2. This claim was contested by the petitioner on various grounds, inter alia, that the provisions of the said Act were not applicable to responded No. 2 as respondent No. 2 had never worked in Delhi and he was appointed for the project of the petitioner in Iraq and respondent No. 2 had rendered his services in Iraq on that project. It was further pleaded that the claim of respondent No. 2 was also barred by limitation as the claim ought to have been brought within one year from the time the alleged amount became due to respondent No. 2. On merits it was pleaded that respondent No. 2 had not rendered any service in India and had been working with the petitioner in Iraq and had not worked with the petitioner in September 1982, and that the employment agreement was executed on 1st October 1982, and, after the resignation of respondent No. 2 was accepted, respondent No. 2 is not entitled to any wages for the subsequent period. It was denied that respondent No. 2 had rendered any overtime work at Iraq. It was also pleaded that the petitioner would have been liable to pay the fare for return of respondent No. 2 form Iraq to Delhi if respondent No. 2 had rendered the service for the period mentioned in the contract but respondent No. 2 voluntarily resigned before the expiry of the term of the contract. So in terms of the contract he was not entitled to any air ticket from the petitioner. It was pleaded that respondent No. 2 owes Rs. 5,147 to the petitioner as the amount of income-tax paid by the petitioner on behalf of respondent No. 2.

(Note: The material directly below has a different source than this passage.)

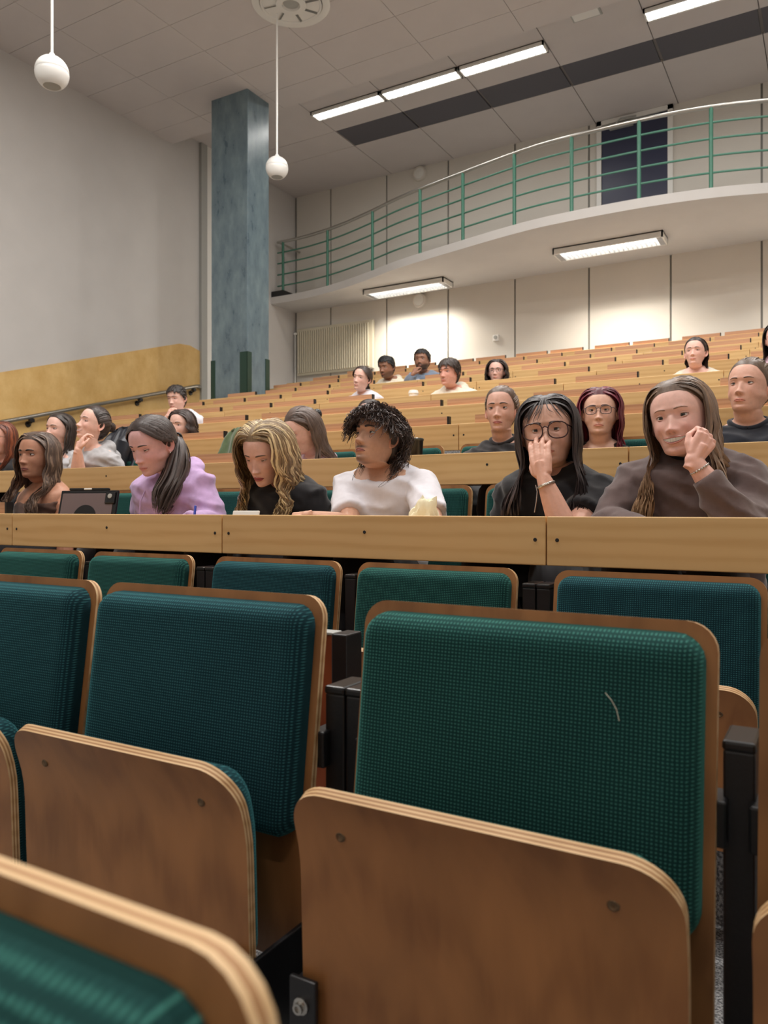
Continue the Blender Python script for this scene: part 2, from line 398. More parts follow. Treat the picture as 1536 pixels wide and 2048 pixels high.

3. Respondent No. 2 alone appeared in support of his case before the Competent Authority whereas, the petitioner examined one of its directors, Mrs. Mahinder Bakshi, and another employee, Shri N. K. Gupta. The Competent Authority has, vide the impugned order, given the finding that it has the jurisdiction to try the claim in as much as the head office of the petitioner company is located at Delhi. Unfortunately, the authority did not care to examine the provisions of the Act in order to see whether respondent No. 2 was covered by those provisions or not. Respondent No. 1 also gave the finding that respondent No. 2 is entitled to have salary of the period from 26th September 1982, to 30th September 1982, which comes to Rs. 2,306 and overtime wages to the tune of Rs. 27,000. Other claims of respondent No. 2 were declined.

4. Learned counsel for the petitioner has vehemently contended that the provisions of the aforesaid Act were not at all applicable and respondent No. 2 could not invoke the jurisdiction of respondent No. 1 for entertaining his claim. It has been argued that the petitioner had a project at Iraq which is a commercial establishment and as respondent No. 2 has rendered services as employee of the said establishment of the petitioner at Iraq and thus the said establishment is not covered by the provisions of the Delhi Shops and Establishments Act, 1954. Counsel for the petitioner made reference to various provisions of the Act to show that this Act was meant to apply to establishments working in Delhi and could not have any jurisdiction over the establishments which are beyond the territorial jurisdiction of Delhi. I will deal with this point first as it goes to the root of the matter. Counsel for respondent, on the other hand, has argued that respondent No. 2 was employed by the petitioner and thus became its employee, as understood by the definition of employee given in this Act, and as respondent No. 2 had rendered service in connection with the business of the petitioner, even though in Iraq, still respondent No. 2 is covered by the provisions of the Act. He has argued that the office being run by the petitioner at Iraq could not be termed as an establishment as such office had no independent business of its own. He has argued that the provisions of the Act should be liberally construed so as to render benefits to the employees.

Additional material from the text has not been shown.